Tax Analysts Blog

And Then There Was One: When Tax Brackets Get REALLY Narrow

Posted on Sep 17, 2010

As debate over extending all/most/some/none of the Bush tax cuts continues to heat up, liberals are giving new attention to an old idea: special tax brackets for the super rich. It's easy to forget -- especially in this bracket-starved era when lawmakers have left us with just half a dozen lines of demarcation in the income tax. But once upon a time, there used to be scads of brackets. And some of them were very, very selective.

Before the 1986 tax reform, the income tax had 15 brackets. That seems like a lot, until you consider this choice fact: In the 1930s, there were more than 50! Take a gander at the Tax Foundation's history of tax rates and brackets and you'll see what I mean.

Back in the salad days of soak-the-rich taxation, some brackets had only a handful of not-so-lucky occupants. And near the top of the income scale, brackets could get lonely indeed. One bracket established in the mid 1930s had only a single taxpayer: John D. Rockefeller, Jr.

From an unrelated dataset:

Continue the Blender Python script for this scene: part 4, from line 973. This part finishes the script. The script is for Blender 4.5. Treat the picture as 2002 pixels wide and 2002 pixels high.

The Rockefeller Bracket, created by the so-called Wealth Tax Act of 1935, applied to income over $5 million. That's a big number by any measure, but it's especially impressive when converted to 2010 dollars. To get that sort of narrow distinction today, lawmakers would need a bracket starting around $851 million in annual income (if you want to know how I get this number, visit and try out their relative value calculator.)